Das Jazzfestival Münster ist ein sicherer Hafen in einer Welt, die sich immer unsicherer anfühlt. Natürlich hat es wie alle Kultureinrichtungen Corona-Blessuren davon getragen, musste zwei Jahre pausieren, aber jetzt geht es wieder im Theater Münster über die Bühne wie seit Jahr und Tag – genauer: 1979. Bevor der erste Ton erklingt, schallt die Stimme des künstlerischen Leiters Fritz Schmücker durch den Raum, der die Zeichen der Zeit erkannt hat, und ein Programm aufgestellt, das viel weiblicher ist als in wahrscheinlich allen Jahren zuvor.
So wird der Festival-Freitag, der mit seinen vier Konzerten schon eine ungeheure stilistische Bandbreite eröffnete, von Bandleaderinnen dominiert. Die erste in der Riege, die Britin Laura Jurd, ist eine Entdeckung des Festivals, stand hier 2015 das erste Mal auf der Bühne. Sie spielt Kornett und Klavier, manchmal sogar gleichzeitig, und leitet mit ihren warmen, klaren Tönen ein Sextett aus weiteren Bläsern, Gitarre, Bass und Schlagzeug an. Manchmal hängen ihre Mitmusiker*innen so sehr am Blatt, wirken etwas steif und die Wechsel in den komplexen Kompositionen zu konstruiert.
Ort für Entdeckungen
Doch was grenzenlose Freiheit heißt, zeigt schon das folgende Trio: Pianistin Aki Takase, Klarinettist Louis Sclavis und Schlagzeuger Han Bennink sind alt gediente (Free-)Jazzer (Bennink wird dieses Jahr 80 Jahre alt) und sprengen vor allem in einen Part aus drei aufeinanderfolgenden Soli Grenzen: Takase wütete auf einem präparierten Klavier, ohne aber je ganz die Form zu verlieren, Sclavis dreht sein Mundstück Richtung Mikrofon und klappert nur mit den Tasten ein perkussives Spiel, das nach einer Kalimba klingt, Han Bennink traktiert Schlagzeug und Cajon bis seine Instrumente versuchen zu fliehen.

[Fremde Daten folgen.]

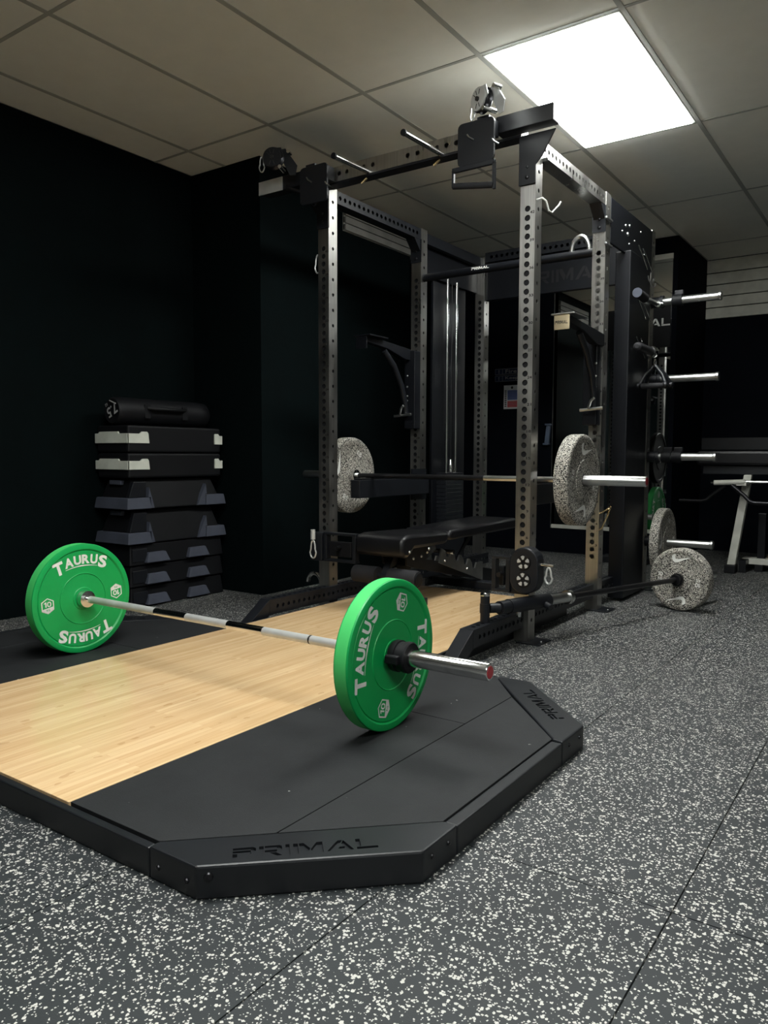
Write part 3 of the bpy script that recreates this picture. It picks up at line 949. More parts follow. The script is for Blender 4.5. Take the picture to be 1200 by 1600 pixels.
# cable hook on the right front post, and linking bolts on the side faces
rk.part('cable_hook', MB().path([(0.5585, 1.50, 2.055), (0.585, 1.50, 2.058), (0.598, 1.515, 2.045), (0.605, 1.53, 2.005), (0.612, 1.55, 2.000), (0.625, 1.60, 2.045), (0.628, 1.612, 2.062)], 0.0042, 8), 'white', smooth=True)
for z in (2.20, 2.06):
    rk.part('link_bolt', MB().box(0.5585, 0.574, 2.40, 2.50, z - 0.006, z + 0.006), 'satin', bevel=0.003)
rk.part('corner_bolt', MB().lathe([(0.0, 0.001), (0.0, 0.016), (0.018, 0.016), (0.022, 0.008), (0.022, 0.001)], 6, 'x', mx=Matrix.Translation((0.558, 1.572, 2.256))), 'satin', fix=True)

# cable columns between second and third posts
for s in (0, 1):
    fxm = (lambda q: q) if s == 0 else (lambda q: -0.168 - q)
    def bxm(a, b, y0, y1, z0, z1):
        p, q = sorted((fxm(a), fxm(b)))
        return MB().box(p, q, y0, y1, z0, z1)
    if s == 0:
        sh = rk.part('shroud', bxm(0.500, 0.592, 2.77, 3.17, 0.02, 2.10), 'shroud', bevel=0.006)
        rk.part('lettering', MB(), 'engrave', parent=sh) if False else None
        lb = MB()
        for k, ch in enumerate('PRIMAL'):
            z = 1.32 - k * 0.105
            put_text(lb, ch, (0.5924, 2.97, z), (0, 0, 1), (0, -1, 0), 0.09, 0.055, 0.01, 0.0)
        rk.part('lettering', lb, 'engrave', parent=sh, label='dark vertical lettering on the shroud')
    else:
        rk.part('shroud', bxm(0.568, 0.592, 2.72, 3.17, 0.02, 2.10), 'shroud', bevel=0.004)
        for y in (2.832, 2.958):
            rk.part('guide_rod', MB().tube((-0.69, y, 0.30), (-0.69, y, 2.10), 0.0095, 14), 'chrome', smooth=True)
        for k in range(17):
            z = 0.30 + k * 0.0275
            rk.part('stack_plate', MB().box(-0.735, -0.655, 2.775, 3.015, z, z + 0.0255), 'black', bevel=0.002)
        rk.part('stack_head', MB().lathe([(0.77, 0.02), (0.79, 0.026), (0.83, 0.018), (0.86, 0.012)], 20, 'z', closed=False, mx=Matrix.Translation((-0.69, 2.895, 0))), 'chrome', smooth=True)
        rk.part('cable', MB().tube((-0.69, 2.895, 0.86), (-0.69, 2.895, 2.10), 0.003, 8), 'blackmetal', smooth=True)
        rk.part('stack_base', MB().box(-0.74, -0.65, 2.76, 3.03, 0.15, 0.30), 'black')
    tp = rk.part('top_plate', bxm(0.545, 0.560, 2.502, 3.298, 2.085, 2.335), 'shroud', bevel=0.003)
    for (y, z, rr_) in ((2.76, 2.24, 0.010), (2.83, 2.255, 0.010), (2.80, 2.20, 0.013), (2.70, 2.195, 0.007), (2.93, 2.19, 0.006), (3.05, 2.27, 0.007), (2.83, 2.15, 0.006), (3.13, 2.15, 0.006)):
        mb = MB(); dome(mb, (fxm(0.5605), y, z), (1 if s == 0 else -1, 0, 0), rr_); rk.part('plate_bolt', mb, 'satin', parent=tp, smooth=True)
    rk.part('rear_rail', bxm(0.500, 0.540, 2.502, 3.298, 2.27, 2.335), 'black')

# safety arms reaching forward from the second posts
for s in (0, 1):
    xa, xb = (-0.640, -0.575) if s else (0.408, 0.473)
    sa = rk.part('safety_arm', MB().box(xa, xb, 1.665, 2.42, 0.640, 0.745), 'black', bevel=0.004)
    rk.part('liner', MB().box(xa + .004, xb - .004, 1.69, 2.41, 0.7455, 0.7535), 'blacksoft', parent=sa, bevel=0.002)
    xx = -0.654 if s else 0.474
    rk.part('mounting_plate', MB().box(min(xx, xx + .014), max(xx, xx + .014), 2.32, 2.49, 0.60, 0.80), 'black', parent=sa)

# upper folding arms with end plates
for s in (0, 1):
    x = 0.512 if s == 0 else -0.689
    ax = x - 0.018 if s else 0.546
    arm = rk.part('folding_arm', MB().prism([(1.87, 1.600), (2.42, 1.565), (2.42, 1.50), (2.30, 1.50), (2.10, 1.545), (1.90, 1.56)], 'x', ax - 0.022, ax + 0.022), 'shroud', fix=True, bevel=0.003)
    rk.part('end_plate', MB().box(ax - 0.045, ax + 0.036, 1.862, 1.868, 1.520, 1.592), 'goldplate' if s == 0 else 'shroud', parent=arm, bevel=0.002)
    rk.part('arm_top', MB().box(ax - 0.062, ax + 0.062, 1.86, 2.05, 1.594, 1.602), 'satin' if s == 0 else 'shroud', parent=arm, bevel=0.002)
    if s == 0:
        rk.part('lettering', primal(MB(), (ax - 0.006, 1.8615, 1.556), (1, 0, 0), (0, 0, 1), 0.066, 0.016, 0.0003, 0.02), 'ink', parent=arm)
    rk.part('arm_brace', MB().path([(ax, 2.09, 1.535), (ax, 2.20, 1.45), (ax, 2.29, 1.33), (ax, 2.33, 1.22), (ax, 2.345, 1.15)], 0.018, 10), 'black', parent=arm, smooth=True)
    rk.part('carriage', MB().box(x - 0.040, x + 0.040, 2.355, 2.424, 1.06, 1.56), 'shroud', parent=arm, bevel=0.004)
    kn = MB().tube((ax - 0.07, 2.31, 1.14), (ax + 0.06, 2.31, 1.15), 0.009, 10)
    kn.path([(ax - 0.02, 2.30, 1.15), (ax, 2.285, 1.19), (ax + 0.02, 2.28, 1.205)], 0.008, 8)
    rk.part('release_lever', kn, 'satin', parent=arm, smooth=True)
    for z in (1.40, 1.33, 1.27, 1.24):
        mb = MB(); dome(mb, (ax - 0.0, 2.354, z), (0, -1, 0), 0.007); rk.part('bolt', mb, 'satin', parent=arm, smooth=True)

# low pulley carriages on the front posts
def cage(x0, x1, y, z0, z1):
    f = MB()
    t_ = 0.014
    f.box(x0, x1, y - .02, y + .02, z1 - t_, z1); f.box(x0, x1, y - .02, y + .02, z0, z0 + t_)
    f.box(x0, x0 + t_ * 1.6, y - .02, y + .02, z0 + t_, z1 - t_); f.box(x1 - t_ * 1.6, x1, y - .02, y + .02, z0 + t_, z1 - t_)
    c = rk.part('pulley_cage', f, 'black', bevel=0.003)
    rk.part('latch_block', MB().box(x0 + 0.035, x1 - 0.035, y - .012, y + .018, z0 + .03, z1 - .05), 'blacksoft', parent=c, bevel=0.004)
    rk.part('plunger', MB().tube(((x0 + x1) / 2, y - 0.045, (z0 + z1) / 2), ((x0 + x1) / 2, y - 0.012, (z0 + z1) / 2), 0.012, 14), 'blackmetal', parent=c, smooth=True)
    return c
cage(0.388, 0.484, 1.452, 0.240, 0.412)
cage(-0.652, -0.430, 1.452, 0.300, 0.462)
rk.part('carriage_block', MB().box(-0.74, -0.655, 1.420, 1.483, 0.300, 0.458), 'black', bevel=0.004)
rk.part('carriage_block', MB().box(0.474, 0.565, 1.448, 1.483, 0.235, 0.420), 'black', bevel=0.004)
# twin sheave housing
hs = []
for k in range(24):
    a = 2 * PI * k / 24
    hs.append((0.580 + 0.072 * math.cos(a), 0.360 + (0.036 if math.sin(a) > 0 else -0.036) + 0.072 * math.sin(a)))
ho = rk.part('sheave_housing', MB().prism(hs, 'y', 1.375, 1.446), 'black', fix=True, bevel=0.006)
for z in (0.400, 0.320):
    q = Matrix.Translation((0.580, 1.374, z))
    rk.part('sheave', MB().lathe([(-0.004, 0.006), (-0.004, 0.034), (0.0, 0.036), (0.0, 0.006)], 28, 'y', mx=q), 'blackmetal', parent=ho, smooth=True, fix=True)
    for k in range(5):
        a = 2 * PI * k / 5 + 0.4
        vs = [(r_ * math.cos(a + d), r_ * math.sin(a + d)) for r_, d in ((0.013, -0.25), (0.029, -0.36), (0.031, 0.0), (0.029, 0.36), (0.013, 0.25))]
        rk.part('spoke_gap', MB().prism(vs, 'y', -0.0062, -0.0042, mx=q), 'zinc', parent=ho, fix=True)
def snap_hook(c, h=0.075, w_=0.016, name='snap_hook', dirn=(1, 0, 0)):
    d = Vector(dirn)
    pts = []
    for k in range(18):
        a = 2 * PI * k / 18
        pts.append(Vector(c) + d * (w_ * math.cos(a) * (1.15 if math.sin(a) < 0 else 0.75)) + Vector((0, 0, h / 2 * math.sin(a))))
    return rk.part(name, MB().path(pts, 0.0045, 8, closed=True), 'zinc', smooth=True)
snap_hook((0.692, 1.40, 0.345))
rk.part('swivel', MB().tube((0.652, 1.40, 0.392), (0.715, 1.40, 0.390), 0.007, 10), 'chrome', smooth=True)
snap_hook((-0.700, 1.40, 0.365), 0.10, 0.020)
rk.part('swivel', MB().tube((-0.700, 1.40, 0.420), (-0.700, 1.40, 0.475), 0.013, 12), 'zinc', smooth=True)
rk.part('shackle', MB().path([(-0.80 + 0.05 * math.cos(a), 1.53, 0.152 + 0.055 * math.sin(a)) for a in [PI * k / 8 for k in range(9)]], 0.012, 10), 'chrome', smooth=True)
rk.part('cable_hook', MB().path([(0.5585, 2.44, 0.56), (0.60, 2.44, 0.585), (0.615, 2.45, 0.60), (0.60, 2.45, 0.55), (0.57, 2.44, 0.475), (0.545, 2.43, 0.455)], 0.005, 8), 'brass', smooth=True)
snap_hook((-0.76, 1.52, 1.95), 0.10, 0.018)
# cast plate pegs on the rear right post
PEGS = (1.885, 1.388, 0.883, 0.322)
for z in PEGS:
    px0 = 0.5585
    pg = rk.part('plate_peg', MB().tube((px0 + 0.075, 3.337, z), (0.965, 3.337, z), 0.0245, 24), 'satin', smooth=True)
    rk.part('peg_rim', MB().lathe([(0.965, 0.027), (0.972, 0.0285), (0.982, 0.0285), (0.986, 0.024)], 24, 'x', closed=False, mx=Matrix.Translation((0, 3.337, z))), 'satin', parent=pg, smooth=True)
    rk.part('peg_block', MB().lathe([(px0, 0.034), (px0 + 0.05, 0.034), (px0 + 0.055, 0.040), (px0 + 0.075, 0.040)], 24, 'x', closed=False, mx=Matrix.Translation((0, 3.337, z))), 'black', parent=pg, smooth=True)
# long cable loops with spring clips hanging on the shroud side
for k, (z0, z1) in enumerate(((2.14, 2.02), (1.84, 1.79), (1.60, 1.55))):
    hk = rk.part('wire_hook', MB().path([(0.600, 2.88, z0 + .01), (0.606, 2.90, z0 - .015), (0.606, 2.93, z0 - .03), (0.606, 3.02, z0 - .085), (0.602, 3.06, z0 - .10)], 0.0045, 8), 'chrome', smooth=True)
    rk.part('wire_hook_twin', MB().path([(0.600, 2.97, z0 + .01), (0.606, 2.99, z0 - .015), (0.606, 3.02, z0 - .03), (0.606, 3.12, z0 - .085), (0.602, 3.16, z0 - .10)], 0.0045, 8), 'chrome', parent=hk, smooth=True)
for z in (1.905, 1.885):
    dy = 0.05 if z < 1.89 else 0
    rk.part('ring', MB().path([(0.606, 3.13 + dy + 0.055 * math.cos(a), z + 0.10 + 0.030 * math.sin(a)) for a in [PI + PI * k / 10 for k in range(11)]], 0.0045, 8), 'satin', smooth=True)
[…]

Das Jazz-Publikum strömt nach Münster, auch wenn es kaum einen Namen im Line-Up kennt. Die Menschen in den wie immer ausverkauften Rängen sind neugierig, wollen Entdeckungen machen. Und die gibt es zuhauf: Das Trio um Ariel Bart aus Israel ist im Altersdurchschnitt 24 und spielt so souverän und schön, dass es fast nicht zu glauben ist: Die Bandleaderin hat eine chromatische Mundharmonika mit einem angenehmen Hall-Effekt, ihre Mitstreiter*innen begleiten an Klavier und Cello (Talia Erdal) – und vor allem der an Keith Jarrett oder Esbjörn Svensson erinnernde Ton des russischen Pianisten Arseny Rykov begeistert ungemein und ist von lyrischer Schönheit.
Was kann da noch kommen? Berserker aus Bayern: Das Trio um den Trompeter Mario Rom spielt Hochgeschwindigkeits-Jazz, der aber keine Sekunde nervt, sondern mit irre exakten Breakbeats des Schlagzeugers Herber Pirker, wie es sie sonst nur in der Londoner Szene zu hören gibt, und glasklaren Grundierungen des Bassisten Lukas Kranzelbinder beeindruckt. Gut, dass das Jazzfestival Münster wieder da ist.